Uno iría a Turquía a visitar las ruinas de ‘Gobelki Tepe’ (el templo más antiguo que se conoce, con unos doce mil años a cuestas), o las de ‘Catalhöyük’, probablemente la primera ciudad que hicieron los hombres (llegaron a vivir en ella cuarenta mil personas), y que tiene la envidiable edad de siete mil quinientos años; o las casas trogloditas de Capadocia; o para bañarme en las costas del mar Póntico...; sin embargo, jamás iría a que me hicieran un trasplante de pelo. Me parece, lo mires como lo mires, una ordinariez. Cada cual tiene que sufrir sus carencias con dignidad, y uno lleva de lo ser un calvorota con toda la del mundo. Además, ¿qué harían sin los calvos los humoristas? Somos el único estrato de la sociedad del que se puede hacer chistes. Los gangosos, los maricones, los gitanos, los negros, los tartamudos, los cojos o los tuertos se han librado del escarnio porque son grupos reprimidos con los que el actual buenismo que nos invade cuida como si fuesen la niña de sus ojos y tienen que andar con pies de plomo, no sea que les caiga una denuncia de Dios te empare. Bueno, miento cuando digo que a los monologistas solo les quedamos los calvos: también se meten con los políticos, que están encantados porque quieren que hablen de ellos aunque sea mal. Excuso decir el partido que sacó Sánchez a lo de «perro»...
Los calvos estamos destinados a la mofa y al desaire desde los tiempos remotos, casi desde que se hicieron las primeras casas en ‘Catalhöyük’. En Roma, Julio, el que sale en los comic de ‘Asterix y Obelix’, llevaba fatal su alopecia, y lo de andar siempre con la corona de laurel era, mayormente, para disimularla. Peor fue lo de Calígula, que en un ataque de locura de los suyos, una mañana mandó matar a todos los calvos que encontrasen sus pretorianos por las calle de la ciudad eterna. Además, supongo que lo de la falta de pelo es una cuestión genética, de raza. Es raro ver a un rubio o a un pelirrojo calvo y, en cambio, es bastante común en los morenos, tipo mediterráneos, subraza según los cánones de los ários. Uno tiene claro que le viene, lo de tener la calabaza monda, de familia: mi abuelo, mi padre y mi tío me precedieron, y lo tengo súperclaro: mis hijos y mi nieto, con el tiempo, acabarán como un servidor. Antes de los trasplantes turcos, la gente monda acomplejada se ponía en la testa un bisoñé que no engañaba ni a sus familiares. ¡Mira que nos reímos del pobre señor Tagarro y su peluquín!, porque parecía, el bisoñé, un nido mal parido de un pájaro sin ganas de trabajar. Además, estar calvo tiene sus ventajas: ahorras un dineral en peluquería, te secas la bimba en un pis pas y, lo mejor, te queda la barba que te cagas, aunque sea canosa. Y con las doñas suele ser un éxito garantizado, sobre todo con las que tienen cierta edad, porque te acarician la cabeza como si fuera una bola de las que te dicen el futuro. Uno (no es por presumir), nunca ligó tanto como cuando quedó calvorota; no sé, será que ellas, las pobres, están un poco tontas con la edad y eso.

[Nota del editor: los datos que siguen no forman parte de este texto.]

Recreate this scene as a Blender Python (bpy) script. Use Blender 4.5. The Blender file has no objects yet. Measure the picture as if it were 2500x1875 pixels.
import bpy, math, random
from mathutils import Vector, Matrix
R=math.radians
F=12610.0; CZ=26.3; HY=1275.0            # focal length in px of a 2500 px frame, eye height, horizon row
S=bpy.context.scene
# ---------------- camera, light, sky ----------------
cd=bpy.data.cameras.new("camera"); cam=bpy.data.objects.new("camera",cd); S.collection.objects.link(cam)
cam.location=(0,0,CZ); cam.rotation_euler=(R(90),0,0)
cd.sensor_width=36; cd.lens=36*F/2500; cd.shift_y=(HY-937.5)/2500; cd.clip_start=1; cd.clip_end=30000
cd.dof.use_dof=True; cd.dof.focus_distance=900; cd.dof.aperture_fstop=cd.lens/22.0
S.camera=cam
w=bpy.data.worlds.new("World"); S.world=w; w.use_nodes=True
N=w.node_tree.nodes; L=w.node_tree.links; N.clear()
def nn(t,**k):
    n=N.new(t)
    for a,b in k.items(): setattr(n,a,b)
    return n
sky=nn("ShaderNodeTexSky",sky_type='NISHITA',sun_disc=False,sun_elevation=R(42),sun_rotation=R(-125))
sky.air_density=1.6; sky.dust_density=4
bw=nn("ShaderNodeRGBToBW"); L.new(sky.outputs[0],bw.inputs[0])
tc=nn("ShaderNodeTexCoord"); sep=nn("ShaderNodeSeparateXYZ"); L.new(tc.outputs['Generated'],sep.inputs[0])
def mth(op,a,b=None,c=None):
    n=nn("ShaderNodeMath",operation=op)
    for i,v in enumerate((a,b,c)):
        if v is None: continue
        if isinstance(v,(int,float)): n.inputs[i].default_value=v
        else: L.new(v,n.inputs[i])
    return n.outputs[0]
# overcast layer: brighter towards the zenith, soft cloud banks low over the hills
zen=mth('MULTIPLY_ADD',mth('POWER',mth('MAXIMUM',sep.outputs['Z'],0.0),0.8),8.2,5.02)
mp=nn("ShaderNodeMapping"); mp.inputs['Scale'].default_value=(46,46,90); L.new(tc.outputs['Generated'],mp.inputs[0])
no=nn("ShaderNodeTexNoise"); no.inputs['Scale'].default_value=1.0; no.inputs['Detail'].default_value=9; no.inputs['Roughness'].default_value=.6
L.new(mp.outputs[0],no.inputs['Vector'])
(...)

El caso es que, aunque en mis citas dejo meridiano que estoy retirado de los asuntos de la ingle, ellas no cesan en hacerme carantoñas, como si uno se hubiera convertido en un muñeco de los que se mean y dicen tacos, como con los que juega mi nieta.
Claro es que uno puede llevar a rajatabla aquello de «el que no se consuela es porque no quiere», aunque lo dudo. Calvos famosos, como Kojak, Yul Brynner o Manolo Quijano (padre), dan fe de lo que acabo de escribir: los alopécicos molamos un montón, aunque les joda a los que tienen sólo una neurona y se meten con nosotros. Lo mires como lo mires, el que suscribe tiene claro que no irá a Turquía a ponerse pelo. Tampoco, por desgracia, lo hará para conocer las maravillas que os describí al comienzo de la columna: además de calvo, me he vuelto vago con cojones y viajar más allá de Madrid, del Bierzo, de Asturias o de Cantabria me parece una enormidad que no merece la pena. Y si a esto añadimos que, con el tiempo, he cojido una fobia visceral a los aviones, pare usted de contar: como en casa, en ningún sitio. Salud y anarquía.